Friday, December 12, 2014

Catastrophizing My Future World

Do you ever ponder about future events and get yourself all worked up over the things that could go wrong… perhaps even catastrophize all of those possible imaginary scenarios? You too?! Ah man, I am so glad I am not the only one. I mean, I am so sorry you have to deal with an over active imagination that runs wild, but I do find comfort in knowing I am not the only catastrophist in the world. Welcome…

I can totally surrender the past; as well as, the here and now. Where I get tripped up is that all too broad and unpredictable future. The anticipation of future events… whoosh… that’s my kryptonite.  By the Grace of God… I have overcome anxiety in my life, but every once in a while, that nagging anxiety likes to rear its all too familiar face. And… every once in a while, I say hello and embrace my old companion. In doing so, I allow myself to indulge in the lies of anxiety which inevitably leads to me catastrophizing my future world.

In order to stop this old companion in his tracks, I’ve had to become familiar with the sounds of anxiety coming.
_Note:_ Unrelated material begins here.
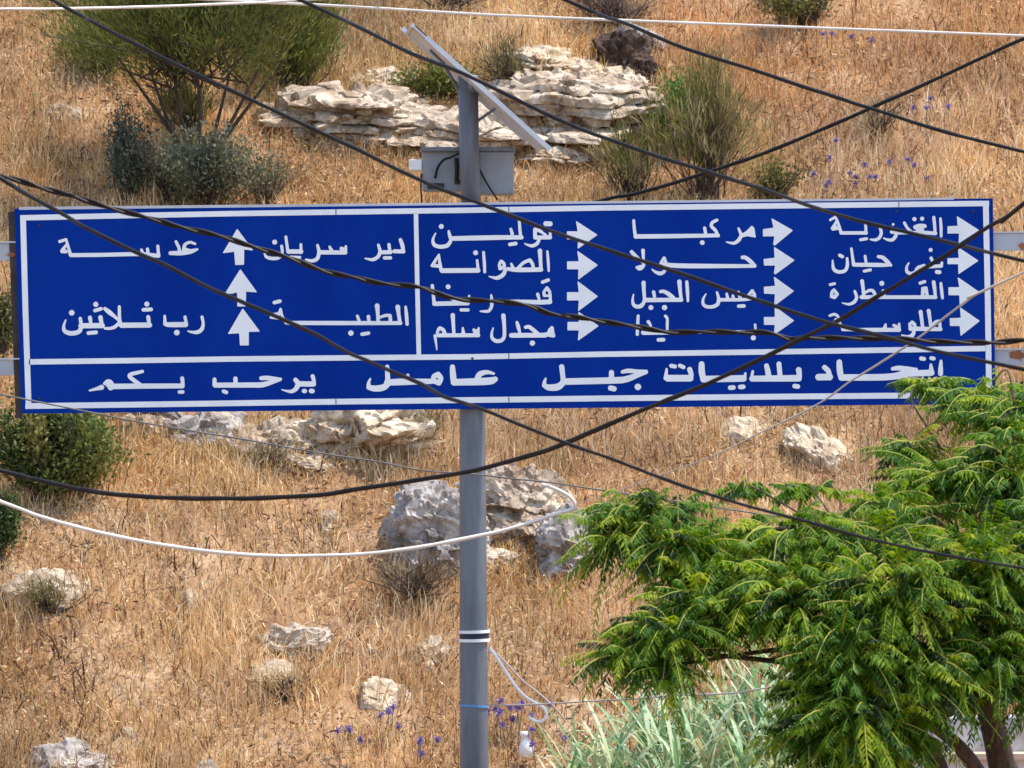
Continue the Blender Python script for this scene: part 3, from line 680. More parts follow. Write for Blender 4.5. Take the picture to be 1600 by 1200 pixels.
arrow(A, k, [(200,896),(376,1020),(197,1148),(205,1056),(102,1056),(102,988),(205,988)])
A, k = (975, 330), .1375
word(A, k, "110,107,16 115,200,18 130,288,20; 132,288,25 500,285,25 1068,276,21; 1055,102,17 1000,127,19 985,170,18 1040,218,20 1068,283,16; 915,192,18 925,250,18; 888,358,27")
mesher([[(975+x*k, 330+y_*k, r*k) for x, y_, r in s] for s in ([(1300,197,13),(1325,255,18)], [(1335,275,20),(1300,335,22),(1250,368,18),(1200,360,12),(1160,350,6)])],
       [[(975+x*k, 330+y_*k) for x, y_ in ((1450,172),(1474,192),(1490,294),(1400,280),(1335,294),(1335,265),(1392,230))]], "lettering")
word(A, k, "1482,624,20 600,624,29 450,603,20; 1345,525,21 1380,525,22 1440,575,24 1485,622,20; 455,535,20 478,590,16; 450,540,18 415,590,14 470,600,16; 478,612,16 460,690,18 410,712,24 350,690,15 320,662,9")
word(A, k, "215,447,21 218,510,17 222,580,14 225,620,18 180,648,34 145,640,16; 85,462,20 105,485,22 150,520,14 215,590,14")
A = (975, 430)
word(A, k, "712,77,18 720,180,20 725,293,14; 628,75,25 635,160,20 650,282,18; 650,280,23 250,283,25; 415,187,19 450,182,20 510,215,25 560,262,24; 335,192,20 345,240,18; 222,87,24 225,180,20 235,290,18 200,350,24 150,362,22 105,340,20 95,280,14 107,220,8; 305,368,28; 460,368,30")
word(A, k, "1455,180,20 1482,220,18 1488,262,14; 1450,186,20 1408,230,14 1480,245,14; 1485,258,16 1380,280,18 1090,280,20; 1300,192,16 1322,262,20; 1165,212,14 1180,270,20; 1235,235,16 1245,270,20; 1302,352,20 1362,350,20; 1055,195,13 1075,260,18 1070,330,22 1010,362,20 930,360,20 895,330,18 895,270,14 930,215,8")
word(A, k, "160,462,16 155,560,19 150,672,18; 220,652,27 600,656,18 800,648,16 1490,640,16; 275,530,20 300,560,14 310,640,16; 470,465,17 492,485,16 490,570,16 490,650,16; 1488,562,14 1495,638,14; 1468,712,29; 390,735,21 448,733,21")
A, k = (1180, 330), .1626
arrow(A, k, [(160,75),(354,186),(188,325),(176,318),(188,237),(78,238),(78,178),(180,163)])
arrow(A, k, [(183,350),(370,472),(192,603),(183,596),(194,518),(88,518),(84,465),(190,452)])
arrow(A, k, [(183,637),(364,768),(205,888),(185,896),(194,793),(88,788),(86,731),(194,722)])
arrow(A, k, [(190,922),(366,1052),(182,1182),(192,1088),(88,1088),(86,1022),(192,1022)])
A, k = (1285, 325), .15625
word(A, k, "1178,107,13 1185,200,16 1185,283,13; 1112,95,16 1120,180,16 1126,258,14; 1128,255,18 1000,244,18 760,250,16; 918,112,21; 995,108,21; 925,192,20 970,175,20 1020,182,20; 985,190,22 990,225,24; 930,200,14 960,225,16; 818,150,15 845,200,14 880,232,14; 690,240,18 730,240,18 735,280,18 700,322,18 650,320,13 612,303,8; 575,197,15 590,250,16 570,300,16 530,322,16 477,315,8; 705,165,14; 430,168,14 435,255,14; 435,250,17 185,250,17; 380,318,15 440,308,15; 185,250,16 150,130,13 125,92,13 77,120,13; 135,140,12 105,205,22 150,200,20")
word(A, k, "245,505,13 250,580,17 225,635,17 150,642,18 105,610,18 100,525,8; 172,474,17 198,487,17; 288,407,13 300,500,14 310,560,18; 312,568,19 600,570,22 688,575,9; 425,482,14 435,550,14; 417,632,15 478,620,15; 558,487,16 600,492,20 650,540,22 683,573,13")
word(A, k, "1080,420,20; 1085,502,17 1102,540,14; 1193,548,13 1185,580,17; 1186,580,18 1050,590,16 960,592,16; 1015,572,13 945,600,18 930,640,16 880,660,17 840,640,17 838,590,13 862,550,8; 1142,640,20 1168,642,20")
arrow(A, k, [(1348,90),(1555,222),(1365,345),(1368,250),(1253,252),(1253,188),(1354,184)])
arrow(A, k, [(1358,400),(1550,528),(1362,655),(1360,558),(1253,557),(1253,508),(1366,504)])
A = (1285, 430)
word(A, k, "1182,82,14 1190,160,17 1198,228,14; 1110,70,19 1120,140,18 1128,222,14; 1128,220,19 600,220,18 390,220,20; 975,80,16 1020,65,16; 1000,132,15 1032,130,18 1045,200,16; 998,135,12 1000,190,18; 1015,165,18; 592,82,25; 605,155,14 615,200,16; 395,60,19 405,130,17 410,200,16; 412,185,11 460,152,15 505,152,17 528,205,17; 322,162,14 345,220,16 320,270,18 265,295,13 197,278,6")
word(A, k, "75,95,14 120,85,14; 115,147,15 145,190,18 120,222,18 90,212,18 92,165,15 115,147,15")
word(A, k, "1060,357,20 1070,420,17 1085,530,17; 1092,510,13 1130,465,18 1168,462,18 1178,540,14; 1178,540,20 880,535,22; 980,367,20 990,440,17 1000,520,17; 895,472,19 922,492,17 920,540,18; 870,485,13 878,530,20; 915,550,16 905,598,21 860,622,19 792,600,8; 765,487,12 768,548,14; 765,547,20 480,547,21 200,545,14; 712,502,15 738,515,18 740,540,20; 630,492,11 622,530,22; 72,405,13 120,387,15 158,412,13 170,480,13 205,540,16; 132,440,12 110,480,15 160,490,13")
arrow(A, k, [(1355,28),(1564,172),(1377,314),(1370,196),(1263,196),(1263,126),(1372,125)])
arrow(A, k, [(1378,330),(1564,458),(1383,600),(1375,503),(1278,503),(1275,435),(1387,431)])
A, k = (130, 565), .1125
word(A, k, "1377,232,27 1385,290,26 1380,337,30; 1378,338,34 850,340,36 400,345,38; 1340,422,25 1385,422,25; 825,137,23 740,157,26 650,177,26 642,210,28 740,285,30 815,340,28; 300,305,22 350,272,34 395,300,36 385,360,40; 330,300,26 345,330,26; 258,358,36 200,375,24 92,402,13")
A, k = (320, 560), .11875
word(A, k, "1420,235,27 1440,300,24 1430,340,28; 1430,337,35 1240,335,35; 1305,428,28 1318,430,28; 1400,428,30 1418,430,30; 1195,282,29 1235,330,34 1205,400,30 1150,438,26 1080,430,15 1012,411,6")
word(A, k, "745,260,27 820,255,30 900,270,32 998,272,19; 998,280,17 900,308,27 780,345,35 700,352,35; 740,350,34 140,352,33; 405,267,29 408,340,29; 130,277,26 132,350,29; 250,433,25 285,447,25")
A, k = (560, 555), .15
word(A, k, "1410,192,13 1340,172,22 1260,195,30 1235,250,28; 1425,250,28 1380,272,40 1000,282,34; 980,122,26 985,200,32 995,285,32")
word(A, k, "830,200,28 862,240,28 840,290,26 785,270,26 782,222,26 830,200,28; 770,272,26 450,277,36 300,285,32; 515,207,16 520,270,20; 300,120,22 306,240,26 310,300,30 260,340,34 170,350,32 110,335,26 105,290,18 125,245,9")
A, k = (835, 555), .1375
word(A, k, "310,132,30 325,260,27 330,310,32 270,365,40 160,370,36 110,345,24 115,300,20 128,262,9; 330,300,37 900,287,37 1000,282,37; 875,197,29 875,280,29; 1000,190,20 1060,175,26 1180,187,23 1268,186,21; 1272,195,18 1170,227,28 1060,270,37 980,285,35; 865,373,30 905,382,30; 1175,360,37")
A, k = (1030, 550), .14375
word(A, k, "1515,195,31 1525,270,25 1520,295,25; 1510,285,36 1010,290,32; 1470,370,25 1505,375,25; 1300,130,27 1312,260,26; 1165,150,26 1180,210,30 1190,280,30; 1015,212,15 1000,300,18")
word(A, k, "935,232,13 925,300,20; 912,287,36 480,295,36; 460,132,31 460,220,35 480,298,31; 770,388,25 805,386,25; 880,380,25 912,378,25; 330,190,28 350,250,26 330,285,32; 335,285,36 90,285,36; 80,187,13 70,285,24; 130,150,22 170,158,22; 225,148,22 262,165,22")
A = (1255, 545)
word(A, k, "230,202,27 275,240,28 288,320,24; 285,306,36 165,308,36")
word(A, k, "390,145,30 395,240,34 410,315,30; 415,312,35 950,310,36 1080,275,36; 970,217,20 1030,207,27 1130,222,30 1230,220,13; 1220,230,13 1130,280,30 1040,300,34; 1385,172,14 1390,240,28; 1390,260,34 1130,270,34; 1280,105,22 1310,110,22; 1390,102,22 1415,106,22")
word(A, k, "1495,132,15 1490,230,27 1490,270,27")
for px, py in ((368, 459), (738, 560), (62, 352), (1520, 330), (62, 622), (1400, 330)):
    MB().tube([sp_(px, py, 34.984), sp_(px, py, 34.9775)], 0.010, 8).build("bolt", M["frame"], sign)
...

Sometimes it sounds like a tip toeing toddler. Other times it sounds like a roaring train. But it ALWAYS sounds lonely… so very lonely.

You see, when anxiety arrives to catastrophize my future plans it is because I imagine myself all alone taking on my future world. Little ol’ me verses the great big world of my future. I forget Whose hand I hold. I forget Who has gone before me to prepare the way. I forget to include God in the midst of my future plans.

So, when I hear anxiety coming my way, whether he tip toes or roars, I stop him by mediating on the vision of God being in that future place already… He meets me there in the future and says “I’ve got this, girl! We’ve got this together!”.

I’d love to be able to declare that I am a recovering catastrophist, but the truth is that I might always fight this fight. But I fight it with God by my side… here and now and in the wonderfully unpredictable future.

Jeremiah 29:11 “For I know the plans I have for you," declares the LORD, "plans to prosper you and not to harm you, plans to give you hope and a future.